Your goal:
Copy exactly the lines from the start of the data below through the one that carries "return lerp(max(.012 - .0030", and only those.

Scene modeling code data:
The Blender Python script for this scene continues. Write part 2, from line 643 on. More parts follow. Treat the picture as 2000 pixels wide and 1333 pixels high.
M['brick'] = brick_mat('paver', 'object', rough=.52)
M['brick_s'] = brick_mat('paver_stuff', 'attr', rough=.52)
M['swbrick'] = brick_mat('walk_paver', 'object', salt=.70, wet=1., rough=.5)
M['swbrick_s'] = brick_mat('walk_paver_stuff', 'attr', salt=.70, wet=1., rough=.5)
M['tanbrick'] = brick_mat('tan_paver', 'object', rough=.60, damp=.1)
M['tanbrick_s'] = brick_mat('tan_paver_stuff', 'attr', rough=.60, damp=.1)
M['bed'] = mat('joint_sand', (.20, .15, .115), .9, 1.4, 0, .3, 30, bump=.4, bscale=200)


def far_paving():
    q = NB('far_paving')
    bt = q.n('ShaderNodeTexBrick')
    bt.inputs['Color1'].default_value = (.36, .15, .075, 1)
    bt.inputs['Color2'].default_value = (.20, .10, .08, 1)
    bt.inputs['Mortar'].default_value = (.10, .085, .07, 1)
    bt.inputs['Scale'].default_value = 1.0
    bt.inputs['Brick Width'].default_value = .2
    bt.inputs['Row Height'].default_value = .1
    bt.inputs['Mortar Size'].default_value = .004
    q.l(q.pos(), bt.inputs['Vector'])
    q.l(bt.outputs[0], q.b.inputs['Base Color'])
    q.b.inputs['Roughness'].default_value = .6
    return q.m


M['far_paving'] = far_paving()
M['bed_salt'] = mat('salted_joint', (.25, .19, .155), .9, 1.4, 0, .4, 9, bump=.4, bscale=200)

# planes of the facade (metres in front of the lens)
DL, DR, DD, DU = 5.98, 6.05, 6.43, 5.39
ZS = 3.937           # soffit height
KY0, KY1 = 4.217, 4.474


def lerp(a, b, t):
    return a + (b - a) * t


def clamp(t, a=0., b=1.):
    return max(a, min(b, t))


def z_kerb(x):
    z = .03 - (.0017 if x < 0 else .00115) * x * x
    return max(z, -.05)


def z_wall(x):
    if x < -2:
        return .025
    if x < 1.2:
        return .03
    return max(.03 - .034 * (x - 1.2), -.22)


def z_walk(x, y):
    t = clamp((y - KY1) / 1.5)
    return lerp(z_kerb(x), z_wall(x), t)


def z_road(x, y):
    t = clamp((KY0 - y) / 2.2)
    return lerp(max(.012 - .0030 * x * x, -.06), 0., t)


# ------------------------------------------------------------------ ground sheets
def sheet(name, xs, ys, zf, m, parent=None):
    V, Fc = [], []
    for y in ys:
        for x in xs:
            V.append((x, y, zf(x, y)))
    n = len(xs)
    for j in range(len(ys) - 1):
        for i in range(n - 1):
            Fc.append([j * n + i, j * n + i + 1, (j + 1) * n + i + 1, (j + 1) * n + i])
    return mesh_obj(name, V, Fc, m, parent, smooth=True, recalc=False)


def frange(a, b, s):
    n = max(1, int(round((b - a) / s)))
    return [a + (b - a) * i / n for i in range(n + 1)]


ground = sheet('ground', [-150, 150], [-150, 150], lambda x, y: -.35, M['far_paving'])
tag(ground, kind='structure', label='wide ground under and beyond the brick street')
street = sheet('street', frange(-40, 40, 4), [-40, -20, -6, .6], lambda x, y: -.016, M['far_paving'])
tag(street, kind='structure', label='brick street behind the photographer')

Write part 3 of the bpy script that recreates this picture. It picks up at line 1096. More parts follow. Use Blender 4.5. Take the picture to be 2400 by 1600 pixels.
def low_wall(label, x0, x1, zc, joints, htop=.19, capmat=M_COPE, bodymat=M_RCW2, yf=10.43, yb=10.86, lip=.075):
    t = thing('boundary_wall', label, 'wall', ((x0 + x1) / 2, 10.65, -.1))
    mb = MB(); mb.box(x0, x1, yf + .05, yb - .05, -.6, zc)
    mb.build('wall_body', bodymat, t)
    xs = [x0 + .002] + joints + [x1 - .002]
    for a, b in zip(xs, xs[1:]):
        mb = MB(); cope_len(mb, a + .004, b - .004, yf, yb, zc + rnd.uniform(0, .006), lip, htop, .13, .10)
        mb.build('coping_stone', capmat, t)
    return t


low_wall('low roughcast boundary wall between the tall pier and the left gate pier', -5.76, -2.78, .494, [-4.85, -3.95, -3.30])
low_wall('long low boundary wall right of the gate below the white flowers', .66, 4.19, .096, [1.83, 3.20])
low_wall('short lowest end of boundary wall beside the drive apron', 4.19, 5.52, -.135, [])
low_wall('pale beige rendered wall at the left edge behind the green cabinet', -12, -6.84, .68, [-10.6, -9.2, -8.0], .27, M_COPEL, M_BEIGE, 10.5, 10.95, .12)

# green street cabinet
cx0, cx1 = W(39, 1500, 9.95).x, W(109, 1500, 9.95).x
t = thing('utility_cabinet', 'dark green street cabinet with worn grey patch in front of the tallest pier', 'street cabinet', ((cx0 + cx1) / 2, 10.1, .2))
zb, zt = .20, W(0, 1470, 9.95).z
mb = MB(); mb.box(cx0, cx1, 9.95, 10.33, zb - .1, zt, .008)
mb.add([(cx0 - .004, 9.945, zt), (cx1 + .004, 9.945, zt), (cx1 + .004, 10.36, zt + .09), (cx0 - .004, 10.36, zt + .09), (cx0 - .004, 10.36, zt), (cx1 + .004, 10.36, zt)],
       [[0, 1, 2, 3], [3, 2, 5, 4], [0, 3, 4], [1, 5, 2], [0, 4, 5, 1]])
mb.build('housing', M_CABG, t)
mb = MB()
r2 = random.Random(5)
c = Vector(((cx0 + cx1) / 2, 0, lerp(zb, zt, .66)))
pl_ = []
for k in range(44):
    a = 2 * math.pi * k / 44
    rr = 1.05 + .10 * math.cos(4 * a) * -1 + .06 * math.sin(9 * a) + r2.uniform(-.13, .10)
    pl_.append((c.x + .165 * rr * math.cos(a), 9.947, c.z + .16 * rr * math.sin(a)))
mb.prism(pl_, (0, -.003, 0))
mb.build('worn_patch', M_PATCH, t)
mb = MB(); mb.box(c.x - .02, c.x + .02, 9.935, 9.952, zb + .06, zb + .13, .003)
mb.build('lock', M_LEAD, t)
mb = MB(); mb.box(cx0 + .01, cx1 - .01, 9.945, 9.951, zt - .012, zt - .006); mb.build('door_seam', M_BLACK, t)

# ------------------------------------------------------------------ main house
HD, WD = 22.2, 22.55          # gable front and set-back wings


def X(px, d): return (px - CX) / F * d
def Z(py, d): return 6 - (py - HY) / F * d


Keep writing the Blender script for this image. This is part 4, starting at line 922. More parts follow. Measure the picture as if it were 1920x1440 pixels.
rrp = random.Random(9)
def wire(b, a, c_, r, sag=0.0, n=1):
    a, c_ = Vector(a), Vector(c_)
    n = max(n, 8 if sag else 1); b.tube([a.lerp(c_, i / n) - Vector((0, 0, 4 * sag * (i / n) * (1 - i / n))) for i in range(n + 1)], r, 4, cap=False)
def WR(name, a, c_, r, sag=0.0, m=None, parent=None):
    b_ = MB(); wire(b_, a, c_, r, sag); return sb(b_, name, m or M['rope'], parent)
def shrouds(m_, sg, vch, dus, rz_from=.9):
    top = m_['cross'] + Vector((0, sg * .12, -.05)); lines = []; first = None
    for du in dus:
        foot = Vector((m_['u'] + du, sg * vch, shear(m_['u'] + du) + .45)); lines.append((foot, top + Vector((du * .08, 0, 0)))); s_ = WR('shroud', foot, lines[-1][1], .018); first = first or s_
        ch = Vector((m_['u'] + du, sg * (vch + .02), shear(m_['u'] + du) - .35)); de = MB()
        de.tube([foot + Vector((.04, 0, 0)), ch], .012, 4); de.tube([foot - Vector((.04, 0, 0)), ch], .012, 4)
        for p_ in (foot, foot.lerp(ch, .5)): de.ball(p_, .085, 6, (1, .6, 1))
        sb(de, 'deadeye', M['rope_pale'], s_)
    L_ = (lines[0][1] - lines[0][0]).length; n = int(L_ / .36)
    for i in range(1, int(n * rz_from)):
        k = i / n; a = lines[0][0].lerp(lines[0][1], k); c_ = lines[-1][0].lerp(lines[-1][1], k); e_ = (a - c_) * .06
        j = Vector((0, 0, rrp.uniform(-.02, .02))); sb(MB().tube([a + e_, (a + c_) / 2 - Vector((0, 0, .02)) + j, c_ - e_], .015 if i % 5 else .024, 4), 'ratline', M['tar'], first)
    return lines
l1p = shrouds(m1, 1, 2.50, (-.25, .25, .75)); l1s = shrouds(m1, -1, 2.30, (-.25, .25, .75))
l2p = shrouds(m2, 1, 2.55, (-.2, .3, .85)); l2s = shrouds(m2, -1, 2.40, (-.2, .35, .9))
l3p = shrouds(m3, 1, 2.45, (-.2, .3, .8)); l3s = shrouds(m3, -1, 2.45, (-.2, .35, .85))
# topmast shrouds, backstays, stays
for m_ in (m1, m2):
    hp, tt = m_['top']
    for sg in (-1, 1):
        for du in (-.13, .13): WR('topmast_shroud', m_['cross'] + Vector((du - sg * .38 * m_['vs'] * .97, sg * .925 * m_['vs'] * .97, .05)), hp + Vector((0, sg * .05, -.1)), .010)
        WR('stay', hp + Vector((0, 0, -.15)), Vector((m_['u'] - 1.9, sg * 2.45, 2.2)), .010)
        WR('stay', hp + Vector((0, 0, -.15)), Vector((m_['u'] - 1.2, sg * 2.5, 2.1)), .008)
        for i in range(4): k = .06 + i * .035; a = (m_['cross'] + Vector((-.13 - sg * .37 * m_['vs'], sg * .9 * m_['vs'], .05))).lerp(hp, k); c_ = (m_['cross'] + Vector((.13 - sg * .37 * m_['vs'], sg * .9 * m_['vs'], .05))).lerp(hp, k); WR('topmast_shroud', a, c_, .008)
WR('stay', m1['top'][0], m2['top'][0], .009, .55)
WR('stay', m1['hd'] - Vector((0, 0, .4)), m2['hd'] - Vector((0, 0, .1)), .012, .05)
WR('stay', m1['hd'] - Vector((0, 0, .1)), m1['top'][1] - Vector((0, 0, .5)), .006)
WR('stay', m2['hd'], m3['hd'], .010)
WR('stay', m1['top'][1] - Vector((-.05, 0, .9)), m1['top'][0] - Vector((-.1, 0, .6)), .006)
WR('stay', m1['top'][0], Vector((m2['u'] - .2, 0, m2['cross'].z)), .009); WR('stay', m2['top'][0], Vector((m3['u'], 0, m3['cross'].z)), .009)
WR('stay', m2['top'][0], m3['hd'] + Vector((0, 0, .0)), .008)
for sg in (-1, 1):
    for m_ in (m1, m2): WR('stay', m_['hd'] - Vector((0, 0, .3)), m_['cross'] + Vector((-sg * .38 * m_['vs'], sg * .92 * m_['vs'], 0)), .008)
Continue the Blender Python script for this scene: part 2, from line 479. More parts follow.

Right answer:
The Blender Python script for this scene continues. Write part 2, from line 643 on. More parts follow. Treat the picture as 2000 pixels wide and 1333 pixels high.
M['brick'] = brick_mat('paver', 'object', rough=.52)
M['brick_s'] = brick_mat('paver_stuff', 'attr', rough=.52)
M['swbrick'] = brick_mat('walk_paver', 'object', salt=.70, wet=1., rough=.5)
M['swbrick_s'] = brick_mat('walk_paver_stuff', 'attr', salt=.70, wet=1., rough=.5)
M['tanbrick'] = brick_mat('tan_paver', 'object', rough=.60, damp=.1)
M['tanbrick_s'] = brick_mat('tan_paver_stuff', 'attr', rough=.60, damp=.1)
M['bed'] = mat('joint_sand', (.20, .15, .115), .9, 1.4, 0, .3, 30, bump=.4, bscale=200)


def far_paving():
    q = NB('far_paving')
    bt = q.n('ShaderNodeTexBrick')
    bt.inputs['Color1'].default_value = (.36, .15, .075, 1)
    bt.inputs['Color2'].default_value = (.20, .10, .08, 1)
    bt.inputs['Mortar'].default_value = (.10, .085, .07, 1)
    bt.inputs['Scale'].default_value = 1.0
    bt.inputs['Brick Width'].default_value = .2
    bt.inputs['Row Height'].default_value = .1
    bt.inputs['Mortar Size'].default_value = .004
    q.l(q.pos(), bt.inputs['Vector'])
    q.l(bt.outputs[0], q.b.inputs['Base Color'])
    q.b.inputs['Roughness'].default_value = .6
    return q.m


M['far_paving'] = far_paving()
M['bed_salt'] = mat('salted_joint', (.25, .19, .155), .9, 1.4, 0, .4, 9, bump=.4, bscale=200)

# planes of the facade (metres in front of the lens)
DL, DR, DD, DU = 5.98, 6.05, 6.43, 5.39
ZS = 3.937           # soffit height
KY0, KY1 = 4.217, 4.474


def lerp(a, b, t):
    return a + (b - a) * t


def clamp(t, a=0., b=1.):
    return max(a, min(b, t))


def z_kerb(x):
    z = .03 - (.0017 if x < 0 else .00115) * x * x
    return max(z, -.05)


def z_wall(x):
    if x < -2:
        return .025
    if x < 1.2:
        return .03
    return max(.03 - .034 * (x - 1.2), -.22)


def z_walk(x, y):
    t = clamp((y - KY1) / 1.5)
    return lerp(z_kerb(x), z_wall(x), t)


def z_road(x, y):
    t = clamp((KY0 - y) / 2.2)
    return lerp(max(.012 - .0030 * x * x, -.06), 0., t)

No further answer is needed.